> [GIVEN DATA]:

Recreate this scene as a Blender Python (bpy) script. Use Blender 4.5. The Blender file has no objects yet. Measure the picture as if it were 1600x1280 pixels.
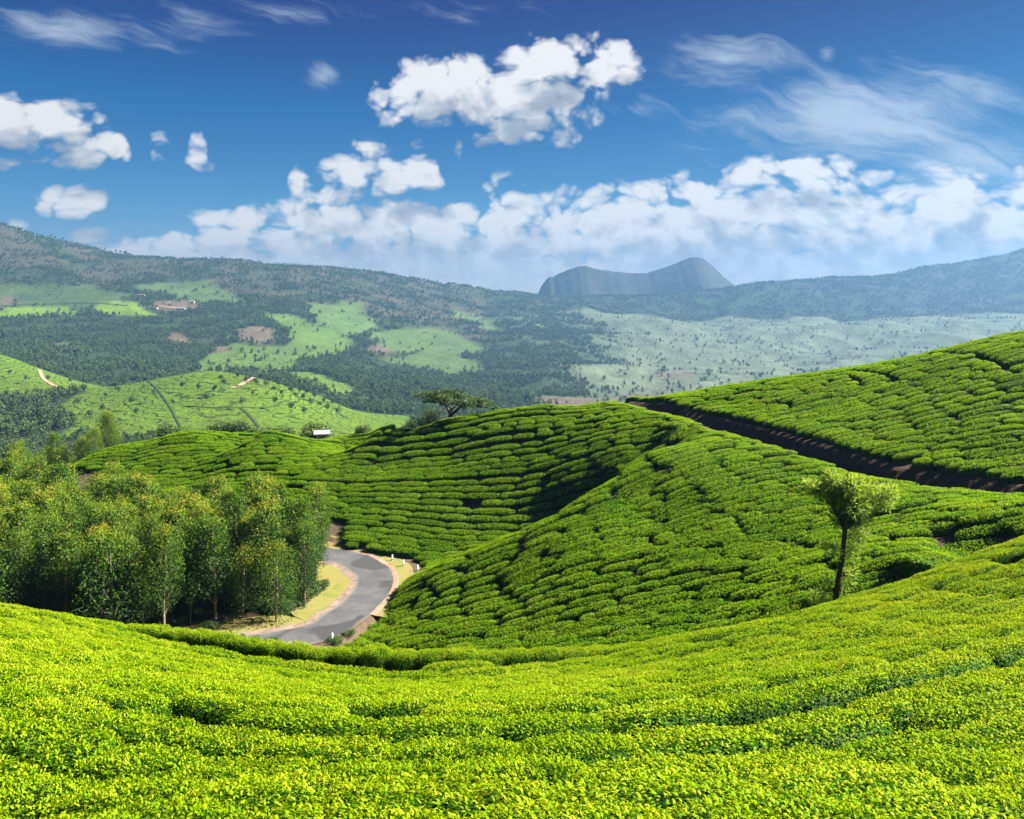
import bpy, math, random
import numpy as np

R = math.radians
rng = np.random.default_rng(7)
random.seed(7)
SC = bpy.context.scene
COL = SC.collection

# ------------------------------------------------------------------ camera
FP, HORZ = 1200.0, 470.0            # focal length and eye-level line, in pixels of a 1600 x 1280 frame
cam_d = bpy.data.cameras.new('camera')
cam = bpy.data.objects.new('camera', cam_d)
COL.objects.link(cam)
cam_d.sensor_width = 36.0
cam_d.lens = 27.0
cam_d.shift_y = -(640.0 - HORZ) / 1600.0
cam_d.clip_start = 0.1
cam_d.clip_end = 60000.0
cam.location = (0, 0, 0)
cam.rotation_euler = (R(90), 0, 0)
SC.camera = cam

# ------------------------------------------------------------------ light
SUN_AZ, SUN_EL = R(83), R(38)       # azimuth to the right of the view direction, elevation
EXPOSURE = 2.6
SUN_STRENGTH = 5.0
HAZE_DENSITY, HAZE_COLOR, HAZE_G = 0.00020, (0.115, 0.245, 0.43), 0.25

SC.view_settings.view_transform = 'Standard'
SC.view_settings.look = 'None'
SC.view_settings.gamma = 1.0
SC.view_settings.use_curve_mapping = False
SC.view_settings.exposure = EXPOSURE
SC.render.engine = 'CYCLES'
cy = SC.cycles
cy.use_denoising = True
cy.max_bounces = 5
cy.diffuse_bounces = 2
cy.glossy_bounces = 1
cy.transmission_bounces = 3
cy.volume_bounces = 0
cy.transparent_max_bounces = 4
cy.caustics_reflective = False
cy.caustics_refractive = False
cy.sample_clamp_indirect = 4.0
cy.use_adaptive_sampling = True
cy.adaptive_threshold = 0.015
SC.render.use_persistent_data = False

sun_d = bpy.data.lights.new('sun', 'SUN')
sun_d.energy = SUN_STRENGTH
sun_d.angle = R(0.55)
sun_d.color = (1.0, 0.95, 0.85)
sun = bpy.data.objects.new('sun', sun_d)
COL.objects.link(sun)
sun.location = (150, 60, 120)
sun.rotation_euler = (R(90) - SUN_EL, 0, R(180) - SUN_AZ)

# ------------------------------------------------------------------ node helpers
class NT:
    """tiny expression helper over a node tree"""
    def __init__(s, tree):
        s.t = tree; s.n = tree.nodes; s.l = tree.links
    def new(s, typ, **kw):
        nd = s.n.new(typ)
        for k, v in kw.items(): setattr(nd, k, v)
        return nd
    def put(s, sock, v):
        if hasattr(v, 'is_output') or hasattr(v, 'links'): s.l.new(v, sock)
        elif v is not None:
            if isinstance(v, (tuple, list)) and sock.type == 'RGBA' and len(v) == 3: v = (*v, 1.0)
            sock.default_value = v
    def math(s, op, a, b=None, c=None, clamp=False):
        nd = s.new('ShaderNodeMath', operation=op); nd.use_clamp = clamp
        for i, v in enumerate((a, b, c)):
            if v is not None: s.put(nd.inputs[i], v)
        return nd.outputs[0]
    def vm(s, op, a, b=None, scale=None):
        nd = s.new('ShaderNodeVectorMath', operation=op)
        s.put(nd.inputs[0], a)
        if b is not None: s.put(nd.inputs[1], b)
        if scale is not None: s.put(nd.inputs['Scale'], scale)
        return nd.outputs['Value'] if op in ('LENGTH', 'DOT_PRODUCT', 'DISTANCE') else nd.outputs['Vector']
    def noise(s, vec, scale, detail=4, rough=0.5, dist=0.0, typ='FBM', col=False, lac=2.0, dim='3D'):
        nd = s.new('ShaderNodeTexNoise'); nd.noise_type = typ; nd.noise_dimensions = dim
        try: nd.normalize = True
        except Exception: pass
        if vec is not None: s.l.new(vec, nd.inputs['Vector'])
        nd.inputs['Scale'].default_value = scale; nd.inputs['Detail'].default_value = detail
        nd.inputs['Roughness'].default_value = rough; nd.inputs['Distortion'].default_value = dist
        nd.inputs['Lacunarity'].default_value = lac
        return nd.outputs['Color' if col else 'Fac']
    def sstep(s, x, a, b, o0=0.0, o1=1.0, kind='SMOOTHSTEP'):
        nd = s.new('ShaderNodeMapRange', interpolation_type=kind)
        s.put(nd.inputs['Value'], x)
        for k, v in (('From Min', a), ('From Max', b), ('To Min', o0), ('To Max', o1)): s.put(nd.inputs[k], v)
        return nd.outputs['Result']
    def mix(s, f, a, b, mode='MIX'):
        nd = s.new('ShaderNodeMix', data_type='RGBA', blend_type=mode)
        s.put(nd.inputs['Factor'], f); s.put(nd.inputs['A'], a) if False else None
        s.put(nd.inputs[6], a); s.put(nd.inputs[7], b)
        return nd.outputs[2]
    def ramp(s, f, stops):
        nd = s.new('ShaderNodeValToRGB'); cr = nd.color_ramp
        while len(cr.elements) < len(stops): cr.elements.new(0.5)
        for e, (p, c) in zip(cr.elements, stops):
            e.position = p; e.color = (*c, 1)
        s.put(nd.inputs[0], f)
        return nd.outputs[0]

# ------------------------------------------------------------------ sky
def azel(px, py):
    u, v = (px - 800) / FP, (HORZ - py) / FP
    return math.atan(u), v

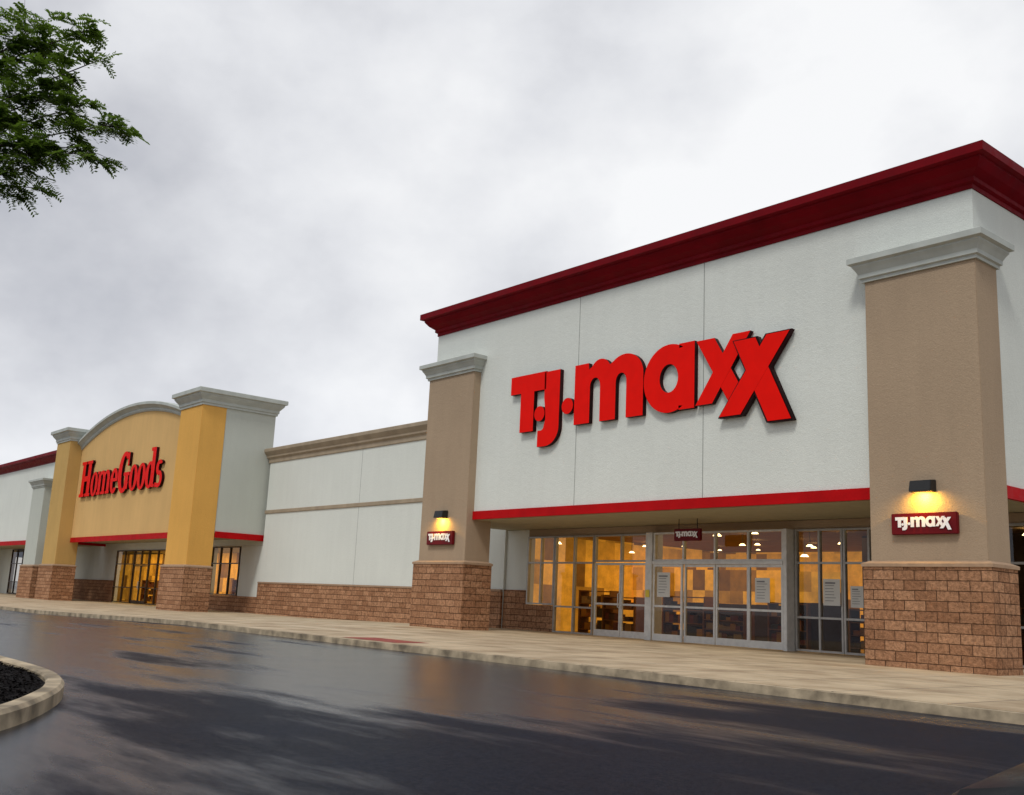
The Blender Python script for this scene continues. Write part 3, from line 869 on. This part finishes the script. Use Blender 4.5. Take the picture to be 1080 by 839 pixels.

> [WHAT IS NEEDED]: Omitting all pictures, restate exactly the lines of the material from its start through the line that contains "import numpy as np".

> [COMPLETE OUTPUT]:
Recreate this scene as a Blender Python (bpy) script. Use Blender 4.5. The Blender file has no objects yet. Measure the picture as if it were 1600x1280 pixels.
import bpy, math, random
import numpy as np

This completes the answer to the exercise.